Beide Kandidaten machen Versprechen zur Einwanderungspolitik
Das hört sich schön an, ist aber nichtssagend. So löste allein die Frage, ob die Einwanderer ohne Papiere zunächst in ihr Heimatland zurückkehren müssen, ehe sie legal wieder einreisen dürfen, im Kongress beinahe eine Revolte aus. Sie lässt McCain deshalb auch bewusst unbeantwortet. Obama, der bereits am Sonntag in San Diego auftreten wird, wirft seinem Rivalen unterdessen vor, im Vorwahlkampf noch ganz anders geklungen zu haben. Im Februar, als er um die konservative Parteibasis buhlte, sagte McCain in einer TV-Debatte tatsächlich, er würde heute nicht mehr für seinen eigenen Gesetzentwurf stimmen. Bevor das Problem der illegalen Einwanderer angegangen werde, müsse die Grenze gesichert sein.

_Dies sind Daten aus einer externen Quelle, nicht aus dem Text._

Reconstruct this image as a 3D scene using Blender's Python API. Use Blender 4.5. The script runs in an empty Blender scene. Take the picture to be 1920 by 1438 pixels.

Obama seinerseits verspricht zwar, die Einwanderungspolitik sei eine seiner Prioritäten, falls er ins Weiße Haus einziehe. Mit Details hält er sich aber zurück. Stattdessen vertraut er darauf, dass die Begeisterung, die er in den Vorwahlen vor allem unter den jungen und gut gebildeten Latinos verbreitete, ihn auch im November trägt. Bei den Vorwahlen in Kalifornien war die Wahlbeteiligung unter dieser Bevölkerungsgruppe um fast 150 Prozent nach oben geschnellt, in Texas um 350 Prozent. Meinungsforscher Jeffrey Jones fasst die Situation in seiner Gallup-Analyse so zusammen: "McCain muss sich einen steilen Berg hinaufkämpfen."